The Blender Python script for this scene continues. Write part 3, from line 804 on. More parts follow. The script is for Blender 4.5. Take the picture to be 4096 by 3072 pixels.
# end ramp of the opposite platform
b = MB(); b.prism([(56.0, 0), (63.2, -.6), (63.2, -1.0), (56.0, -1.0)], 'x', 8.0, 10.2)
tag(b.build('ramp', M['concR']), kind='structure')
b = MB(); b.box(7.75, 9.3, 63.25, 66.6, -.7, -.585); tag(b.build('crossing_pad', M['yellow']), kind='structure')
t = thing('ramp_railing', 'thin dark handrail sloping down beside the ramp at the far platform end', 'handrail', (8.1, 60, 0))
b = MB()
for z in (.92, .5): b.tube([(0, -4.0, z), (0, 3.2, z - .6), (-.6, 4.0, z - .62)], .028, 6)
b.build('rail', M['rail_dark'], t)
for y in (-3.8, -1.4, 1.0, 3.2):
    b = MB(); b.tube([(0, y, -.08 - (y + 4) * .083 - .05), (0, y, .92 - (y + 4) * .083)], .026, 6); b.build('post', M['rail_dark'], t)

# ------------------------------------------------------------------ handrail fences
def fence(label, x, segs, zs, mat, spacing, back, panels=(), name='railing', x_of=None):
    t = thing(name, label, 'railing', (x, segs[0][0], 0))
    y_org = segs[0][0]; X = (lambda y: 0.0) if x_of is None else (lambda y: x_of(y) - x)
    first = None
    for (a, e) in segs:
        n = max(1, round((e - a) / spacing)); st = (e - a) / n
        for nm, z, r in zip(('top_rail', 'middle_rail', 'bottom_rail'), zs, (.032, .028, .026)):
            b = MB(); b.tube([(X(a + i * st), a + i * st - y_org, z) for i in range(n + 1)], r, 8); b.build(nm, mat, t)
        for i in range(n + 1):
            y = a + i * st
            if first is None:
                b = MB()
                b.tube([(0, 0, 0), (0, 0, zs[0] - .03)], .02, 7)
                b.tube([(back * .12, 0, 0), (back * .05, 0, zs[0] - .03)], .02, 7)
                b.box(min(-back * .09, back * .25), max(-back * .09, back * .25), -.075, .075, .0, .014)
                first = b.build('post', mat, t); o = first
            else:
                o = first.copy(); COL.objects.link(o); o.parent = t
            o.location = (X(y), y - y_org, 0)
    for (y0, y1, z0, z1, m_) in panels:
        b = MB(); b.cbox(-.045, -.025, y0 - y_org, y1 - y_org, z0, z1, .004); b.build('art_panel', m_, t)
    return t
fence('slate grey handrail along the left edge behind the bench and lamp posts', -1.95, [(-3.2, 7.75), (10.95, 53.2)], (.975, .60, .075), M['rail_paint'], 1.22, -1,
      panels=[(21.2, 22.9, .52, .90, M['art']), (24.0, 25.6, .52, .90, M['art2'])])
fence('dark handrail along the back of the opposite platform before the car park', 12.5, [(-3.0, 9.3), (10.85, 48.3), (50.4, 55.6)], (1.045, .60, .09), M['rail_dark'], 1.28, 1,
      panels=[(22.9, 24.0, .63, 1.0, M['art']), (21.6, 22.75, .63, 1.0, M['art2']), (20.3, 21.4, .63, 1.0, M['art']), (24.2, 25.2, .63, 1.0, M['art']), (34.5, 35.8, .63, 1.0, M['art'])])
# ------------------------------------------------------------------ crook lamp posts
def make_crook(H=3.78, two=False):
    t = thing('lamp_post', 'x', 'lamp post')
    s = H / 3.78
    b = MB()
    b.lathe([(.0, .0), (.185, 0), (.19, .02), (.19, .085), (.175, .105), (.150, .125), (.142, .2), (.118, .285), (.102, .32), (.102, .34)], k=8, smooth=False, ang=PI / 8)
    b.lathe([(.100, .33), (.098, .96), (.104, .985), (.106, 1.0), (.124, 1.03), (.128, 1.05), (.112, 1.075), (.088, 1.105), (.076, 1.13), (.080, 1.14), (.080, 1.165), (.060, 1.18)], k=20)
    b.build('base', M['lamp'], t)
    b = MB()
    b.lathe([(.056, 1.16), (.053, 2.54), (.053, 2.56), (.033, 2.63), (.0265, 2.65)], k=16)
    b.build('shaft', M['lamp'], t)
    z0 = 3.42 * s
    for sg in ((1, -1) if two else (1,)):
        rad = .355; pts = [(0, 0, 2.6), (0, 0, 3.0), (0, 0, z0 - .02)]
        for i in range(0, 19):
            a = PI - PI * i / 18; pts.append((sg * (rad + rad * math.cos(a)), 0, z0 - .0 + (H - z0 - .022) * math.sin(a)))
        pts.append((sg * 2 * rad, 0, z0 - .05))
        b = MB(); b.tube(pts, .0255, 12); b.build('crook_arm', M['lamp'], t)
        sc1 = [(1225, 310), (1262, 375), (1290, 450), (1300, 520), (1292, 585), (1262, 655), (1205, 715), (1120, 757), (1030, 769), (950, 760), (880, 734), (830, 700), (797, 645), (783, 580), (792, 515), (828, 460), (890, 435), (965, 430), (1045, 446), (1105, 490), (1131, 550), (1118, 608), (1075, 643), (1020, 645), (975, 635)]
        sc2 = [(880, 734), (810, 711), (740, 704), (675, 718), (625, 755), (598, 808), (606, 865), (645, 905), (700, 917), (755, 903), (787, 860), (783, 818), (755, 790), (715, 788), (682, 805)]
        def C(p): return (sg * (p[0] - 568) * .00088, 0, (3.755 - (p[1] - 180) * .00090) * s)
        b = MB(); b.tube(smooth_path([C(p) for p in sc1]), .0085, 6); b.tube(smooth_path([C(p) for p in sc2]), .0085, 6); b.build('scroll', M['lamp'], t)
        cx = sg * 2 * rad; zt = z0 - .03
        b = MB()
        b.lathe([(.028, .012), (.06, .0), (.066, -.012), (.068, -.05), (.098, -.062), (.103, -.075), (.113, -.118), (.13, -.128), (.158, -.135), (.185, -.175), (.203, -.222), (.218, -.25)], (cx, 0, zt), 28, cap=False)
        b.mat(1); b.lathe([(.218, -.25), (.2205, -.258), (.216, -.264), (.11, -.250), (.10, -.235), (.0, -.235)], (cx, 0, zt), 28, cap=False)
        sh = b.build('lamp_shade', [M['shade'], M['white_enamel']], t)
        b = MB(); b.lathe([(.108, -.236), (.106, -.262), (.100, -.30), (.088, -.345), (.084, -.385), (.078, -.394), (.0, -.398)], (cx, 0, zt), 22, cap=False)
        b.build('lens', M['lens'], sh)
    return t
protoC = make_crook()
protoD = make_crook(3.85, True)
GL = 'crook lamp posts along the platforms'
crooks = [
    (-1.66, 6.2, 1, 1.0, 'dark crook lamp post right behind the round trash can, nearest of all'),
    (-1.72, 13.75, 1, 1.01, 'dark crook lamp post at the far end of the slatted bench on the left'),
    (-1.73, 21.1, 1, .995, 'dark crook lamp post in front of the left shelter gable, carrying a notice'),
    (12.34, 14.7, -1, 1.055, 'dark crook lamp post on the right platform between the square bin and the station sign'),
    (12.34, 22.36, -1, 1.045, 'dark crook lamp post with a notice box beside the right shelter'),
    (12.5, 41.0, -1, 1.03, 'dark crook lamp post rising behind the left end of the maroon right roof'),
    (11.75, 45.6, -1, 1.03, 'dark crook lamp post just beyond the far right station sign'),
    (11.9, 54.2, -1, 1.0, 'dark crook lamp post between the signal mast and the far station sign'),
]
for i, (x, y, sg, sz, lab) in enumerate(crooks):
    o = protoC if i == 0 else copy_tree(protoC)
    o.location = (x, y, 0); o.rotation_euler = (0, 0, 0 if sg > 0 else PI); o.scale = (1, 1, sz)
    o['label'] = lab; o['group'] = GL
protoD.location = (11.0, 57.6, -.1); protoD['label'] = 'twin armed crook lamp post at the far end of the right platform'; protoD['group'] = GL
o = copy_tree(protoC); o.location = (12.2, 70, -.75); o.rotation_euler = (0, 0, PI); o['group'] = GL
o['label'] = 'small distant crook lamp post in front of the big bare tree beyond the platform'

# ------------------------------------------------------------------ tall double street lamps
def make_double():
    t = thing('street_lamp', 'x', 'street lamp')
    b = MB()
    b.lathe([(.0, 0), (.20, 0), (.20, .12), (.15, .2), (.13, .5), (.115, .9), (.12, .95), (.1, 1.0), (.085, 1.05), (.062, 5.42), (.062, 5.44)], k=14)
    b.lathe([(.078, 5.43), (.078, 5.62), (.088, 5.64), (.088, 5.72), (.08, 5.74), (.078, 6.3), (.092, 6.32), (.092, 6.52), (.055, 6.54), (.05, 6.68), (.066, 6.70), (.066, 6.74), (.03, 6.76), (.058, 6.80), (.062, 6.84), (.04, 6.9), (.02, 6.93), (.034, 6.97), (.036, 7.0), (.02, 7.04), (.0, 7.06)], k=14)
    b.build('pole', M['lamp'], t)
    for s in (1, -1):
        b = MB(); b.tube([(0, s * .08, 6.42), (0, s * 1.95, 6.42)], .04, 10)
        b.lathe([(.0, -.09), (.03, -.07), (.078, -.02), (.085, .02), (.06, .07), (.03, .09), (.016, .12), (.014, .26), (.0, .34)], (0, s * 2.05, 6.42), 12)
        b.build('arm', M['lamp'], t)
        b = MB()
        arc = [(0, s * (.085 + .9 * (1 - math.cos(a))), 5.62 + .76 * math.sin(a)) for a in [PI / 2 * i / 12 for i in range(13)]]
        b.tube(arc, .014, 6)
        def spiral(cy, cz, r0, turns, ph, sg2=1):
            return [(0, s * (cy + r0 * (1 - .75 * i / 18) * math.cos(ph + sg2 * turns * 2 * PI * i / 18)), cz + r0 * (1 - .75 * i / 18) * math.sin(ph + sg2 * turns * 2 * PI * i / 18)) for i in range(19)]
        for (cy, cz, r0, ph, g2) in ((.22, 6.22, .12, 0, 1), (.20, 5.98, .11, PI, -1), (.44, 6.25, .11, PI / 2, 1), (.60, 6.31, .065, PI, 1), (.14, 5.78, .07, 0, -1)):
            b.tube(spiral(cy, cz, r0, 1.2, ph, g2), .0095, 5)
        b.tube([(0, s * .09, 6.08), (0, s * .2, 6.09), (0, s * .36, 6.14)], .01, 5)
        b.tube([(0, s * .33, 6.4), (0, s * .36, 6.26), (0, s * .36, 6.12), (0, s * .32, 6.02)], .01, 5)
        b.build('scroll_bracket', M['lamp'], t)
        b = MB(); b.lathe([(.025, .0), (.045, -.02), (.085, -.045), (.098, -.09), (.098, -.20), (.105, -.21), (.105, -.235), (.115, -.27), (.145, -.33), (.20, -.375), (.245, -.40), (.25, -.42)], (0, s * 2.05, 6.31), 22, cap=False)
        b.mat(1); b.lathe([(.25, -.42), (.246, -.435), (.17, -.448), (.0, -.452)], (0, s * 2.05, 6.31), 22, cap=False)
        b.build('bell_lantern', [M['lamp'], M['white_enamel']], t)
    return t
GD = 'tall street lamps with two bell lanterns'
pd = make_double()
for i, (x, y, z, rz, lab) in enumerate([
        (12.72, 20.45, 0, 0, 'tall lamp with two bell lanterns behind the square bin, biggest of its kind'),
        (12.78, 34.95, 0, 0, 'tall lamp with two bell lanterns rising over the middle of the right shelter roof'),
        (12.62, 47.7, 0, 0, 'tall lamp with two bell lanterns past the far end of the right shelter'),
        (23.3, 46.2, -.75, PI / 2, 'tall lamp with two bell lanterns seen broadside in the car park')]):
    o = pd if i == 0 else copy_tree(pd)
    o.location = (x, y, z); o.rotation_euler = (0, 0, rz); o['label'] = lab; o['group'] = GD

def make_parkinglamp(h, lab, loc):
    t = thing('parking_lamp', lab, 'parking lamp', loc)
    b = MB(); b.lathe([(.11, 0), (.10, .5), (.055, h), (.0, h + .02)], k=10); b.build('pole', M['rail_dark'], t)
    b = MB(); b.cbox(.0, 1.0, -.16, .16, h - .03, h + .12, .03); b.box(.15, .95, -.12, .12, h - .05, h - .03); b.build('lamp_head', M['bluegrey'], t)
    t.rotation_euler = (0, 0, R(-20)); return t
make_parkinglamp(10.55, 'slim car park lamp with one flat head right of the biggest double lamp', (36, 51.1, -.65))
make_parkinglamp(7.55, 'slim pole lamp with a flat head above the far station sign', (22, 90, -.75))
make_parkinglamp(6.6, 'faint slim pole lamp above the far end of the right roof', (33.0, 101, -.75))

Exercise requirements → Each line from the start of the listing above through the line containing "b = MB(); b.tube([(0, y, -.08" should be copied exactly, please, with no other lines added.

Exercise result →
The Blender Python script for this scene continues. Write part 3, from line 804 on. More parts follow. The script is for Blender 4.5. Take the picture to be 4096 by 3072 pixels.
# end ramp of the opposite platform
b = MB(); b.prism([(56.0, 0), (63.2, -.6), (63.2, -1.0), (56.0, -1.0)], 'x', 8.0, 10.2)
tag(b.build('ramp', M['concR']), kind='structure')
b = MB(); b.box(7.75, 9.3, 63.25, 66.6, -.7, -.585); tag(b.build('crossing_pad', M['yellow']), kind='structure')
t = thing('ramp_railing', 'thin dark handrail sloping down beside the ramp at the far platform end', 'handrail', (8.1, 60, 0))
b = MB()
for z in (.92, .5): b.tube([(0, -4.0, z), (0, 3.2, z - .6), (-.6, 4.0, z - .62)], .028, 6)
b.build('rail', M['rail_dark'], t)
for y in (-3.8, -1.4, 1.0, 3.2):
    b = MB(); b.tube([(0, y, -.08 - (y + 4) * .083 - .05), (0, y, .92 - (y + 4) * .083)], .026, 6); b.build('post', M['rail_dark'], t)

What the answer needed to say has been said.